Anyhow, I got sick of trying to be nice to her, so now I just do my best to avoid her.
So back to the girl who is supposedly my friend…unfortunately, she is friends with my ex-roommate, because she can’t see her for the psychotic bitch she is.
Anyhow, so I’m up there on the 3rd floor, passing my ex-roommate’s cube, when it hits me – oh my gosh, now every time I want to see my friend, I’m going to run into the possibility of running into my ex-roommate who is insisting on being an uncivilized, moronic Christian. Sure enough, I turn around, and see my friend’s cube…which turns out to not ONLY be on the same gigantic floor, but in fact, is just a few cubes over from my ex-roommates’!!! But it only gets worse from there…I then notice my ex-roommate doing her angelic sweet giggle (which is how she has my friend completely fooled into her being a sweet person) and giving my friend a backrub in her cube. NICE. I turn around and go back downstairs, where I proceed to cry about how my life couldn’t possibly get any worse. I’m in a dead-end job where I have no friends, one of the few friends I have has literally been sold over to the devil and her evil ways, yadda yadda yadda.
Oh, but my day could get worse. The second I sit down in my seat, my co-worker pops his head over my cube and says “did you hear we’re moving on the 9th?” and I was like “no, where to?” And he says….yep, you guessed it – the 3rd floor in the first building.
OH
MY
GOSH.
I just broke down sobbing. And now, as soon as I finish posting this, I am going to leave for the day. Only having worked 2 hours. But I don't care. I have vacation time, and I can't survive at this desk for the rest of the day.
That settles it. I am getting out of here as fast as I possibly can. There is no way I can handle seeing my roommate’s face every day for the next 4 months (until my little 6 person department moves again back over to this building and on the new 4th floor they’re finishing up), or hearing her fake laugh every time she goes over to visit my friend.
I would say that my day couldn’t possibly get worse. But I just learned from that that it always can.
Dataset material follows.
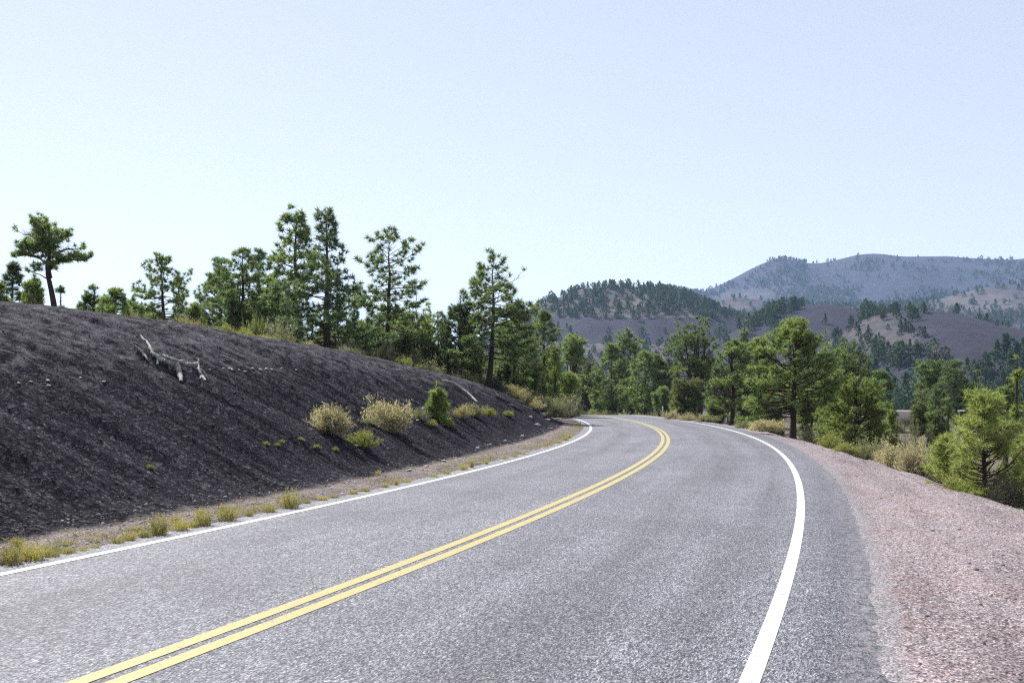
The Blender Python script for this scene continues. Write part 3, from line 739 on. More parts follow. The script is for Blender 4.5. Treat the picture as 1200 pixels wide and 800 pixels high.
# the wood behind the crest: trees of no particular look filling the gaps between the tall ones
rf = random.Random(12)
for i, (u, vt, z, st, hw) in enumerate([(236, 350, 75, 'cone', 12), (250, 345, 80, 'dense', 15), (325, 330, 74, 'dense', 20), (400, 356, 80, 'dense', 20), (432, 368, 76, 'cone', 17), (445, 352, 92, 'tall', 17), (466, 362, 84, 'dense', 18), (500, 372, 88, 'cone', 18), (527, 380, 84, 'cone', 14), (548, 374, 90, 'dense', 16), (588, 372, 86, 'dense', 18), (596, 402, 78, 'cone', 13), (622, 388, 96, 'dense', 15), (642, 402, 104, 'dense', 14), (585, 420, 72, 'cone', 12), (520, 405, 72, 'cone', 14), (497, 402, 66, 'cone', 15), (380, 372, 70, 'dense', 20), (350, 372, 68, 'cone', 16), (424, 392, 66, 'cone', 15), (300, 345, 72, 'dense', 16)]):
    plant_tree(u, vt, z, st, hw, 'pine' if i % 3 else 'pine_dark', 'green pine in the wood filling the gaps behind the tall pines of the bank crest', group='pines filling the wood behind the bank crest')

for i, (u, vt, z, st, hw) in enumerate([(785, 405, 120, 'dense', 16), (795, 440, 96, 'cone', 12), (845, 425, 84, 'dense', 16), (832, 405, 108, 'dense', 16), (905, 420, 80, 'dense', 18), (880, 440, 62, 'juniper', 18), (962, 415, 74, 'dense', 20), (970, 450, 54, 'juniper', 18), (1030, 430, 74, 'dense', 18), (1022, 458, 58, 'juniper', 18), (945, 440, 62, 'juniper', 20), (905, 462, 52, 'juniper', 16), (775, 450, 110, 'juniper', 14), (722, 440, 138, 'juniper', 16), (748, 448, 136, 'juniper', 15), (700, 452, 134, 'juniper', 14)]):
    plant_tree(u, vt, z, st, hw, ('pine', 'pine_olive', 'pine_dark')[i % 3], 'green undergrowth tree filling the gaps between the pines right of the bend', group='trees filling the wood right of the bend', cat='tree', name='undergrowth_tree')
for i, (u, vt, z, st, hw) in enumerate([(330, 372, 56, 'juniper', 18), (395, 385, 56, 'juniper', 20), (424, 372, 60, 'juniper', 18), (446, 384, 60, 'juniper', 18), (503, 394, 62, 'juniper', 18), (524, 402, 64, 'juniper', 16), (550, 408, 66, 'juniper', 15), (590, 415, 68, 'juniper', 16), (606, 424, 70, 'juniper', 15), (636, 428, 84, 'juniper', 16), (660, 442, 86, 'juniper', 14), (470, 372, 70, 'broad', 20), (352, 388, 54, 'juniper', 16), (374, 392, 56, 'juniper', 14)]):
    plant_tree(u, vt, z, st, hw, ('pine_olive', 'juniper', 'pine')[i % 3], 'low bushy green tree filling the thicket behind the crest of the cinder bank', group='bushy trees in the thicket behind the bank', cat='bushy tree', name='bushy_tree')

# ================================================================ brush and shrubs
def shrub_meshes(seed, kind):
    """unit shrub, about 1 m high and 1.1 m wide: thin rising stems, small leaves or flower tufts on the outer part"""
    rng = np.random.default_rng(seed)
    n = {'dome': 190, 'open': 110, 'low': 130}[kind]
    a = rng.uniform(0, 6.28, n); el = np.arccos(rng.uniform(0.0, 1.0, n) ** .8)            # angle from vertical
    el = np.clip(el * (1.0 if kind != 'low' else 1.15), 0, 1.45)
    d = np.stack([np.cos(a) * np.sin(el), np.sin(a) * np.sin(el), np.cos(el) + .10], 1); d = unit(d)
    lob = .78 + .30 * np.sin(a * 3 + rng.uniform(0, 6)) * np.sin(el) + .16 * np.sin(a * 5 + rng.uniform(0, 6))
    L = rng.uniform(.62, 1.0, n) * np.clip(lob, .55, 1.15) * np.where(kind == 'low', .72, .92)
    b = np.stack([rng.normal(0, .07, n), rng.normal(0, .07, n), np.full(n, -.05)], 1)
    up = np.array([0, 0, 1.0])
    mid = b + d * (L * .55)[:, None]; d2 = unit(d + up * .35 + rng.normal(0, .12, (n, 3))); tip = mid + d2 * (L * .5)[:, None]
    sv1, sf1 = blades(rng, b, unit(mid - b), np.linalg.norm(mid - b, axis=1) * 1.15, np.full(n, .022)); sv2, sf2 = blades(rng, mid, d2, L * .5, np.full(n, .012))
    SV, SF = np.concatenate([sv1, sv2]), np.concatenate([sf1, sf2 + len(sv1)])
    m = 34 if kind != 'open' else 24
    q = rng.uniform(.30 if kind != 'open' else .45, 1.05, (n, m, 1))
    P = mid[:, None] + (tip - mid)[:, None] * (q * 1.5 - .5) + rng.normal(0, .045, (n, m, 3))
    P = P.reshape(-1, 3); dr = unit(np.repeat(d2, m, 0) * .8 + unit(rng.normal(size=(n * m, 3))) * .9)
    LV, LF = blades(rng, P, dr, rng.uniform(.05, .12, n * m), rng.uniform(.016, .03, n * m))
    h = max(LV[:, 2].max(), 1e-3)
    return SV / h, SF, LV / h, LF
SHR = {}
def shrub_data(kind, mat, i):
    key = (kind, mat, i)
    if key not in SHR:
        SV, SF, LV, LF = shrub_meshes(hash((kind, i)) % 1000 if False else (dict(dome=11, open=22, low=33)[kind] + i * 7), kind)
        SHR[key] = (mesh_data('stems', SV, SF, [M['stem']]), mesh_data('foliage', LV, LF, [M[mat]]))
    return SHR[key]
SR = random.Random(5)
def put_shrub(x, y, h, w, kind, mat, label, group=None, name='shrub', cat='shrub', z=None, i=None, one=False):
    st, fo = shrub_data(kind, mat, SR.randrange(4) if i is None else i)
    o = empty(name, (x, y, gz(x, y) - .01 if z is None else z), SR.uniform(0, 6.28), label=label, category=cat, group=group)
    o.scale = (w / 1.25, w / 1.25, h)
    link('stems', st, o); link('foliage', fo, o)
    return o
def shrub_on(u, v, vtop, hw, *a, **kw):
    """stands where the picture shows its foot, on the open slope"""
    p = raycast(u, v)
    if p is None: return None
    k = p[1] / F
    return put_shrub(p[0], p[1], (v - vtop) * k * .98, 2 * hw * k * .92, *a, **kw)
def shrub_at(u, vtop, z, hw, *a, **kw):
    """stands behind a crest at a known distance"""
    x = (u - 600) / F * z; b = gz(x, z); h = EYE + (HZ - vtop) / F * z - b
    if h < .25: h = .25
    return put_shrub(x, z, h, 2 * hw * z / F, *a, **kw)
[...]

I don’t know. At this point, I am feeling utterly helpless, like there is no escape. The pressure is so strong I want to do the only thing that can give me some escape, some release…end my life. But I can’t. I have too much debt, I can’t leave my parents (or whoever would be) responsible with that. And really, that’s about the only thing keeping me here. In 4 years when I pay it all off, I’ll be out.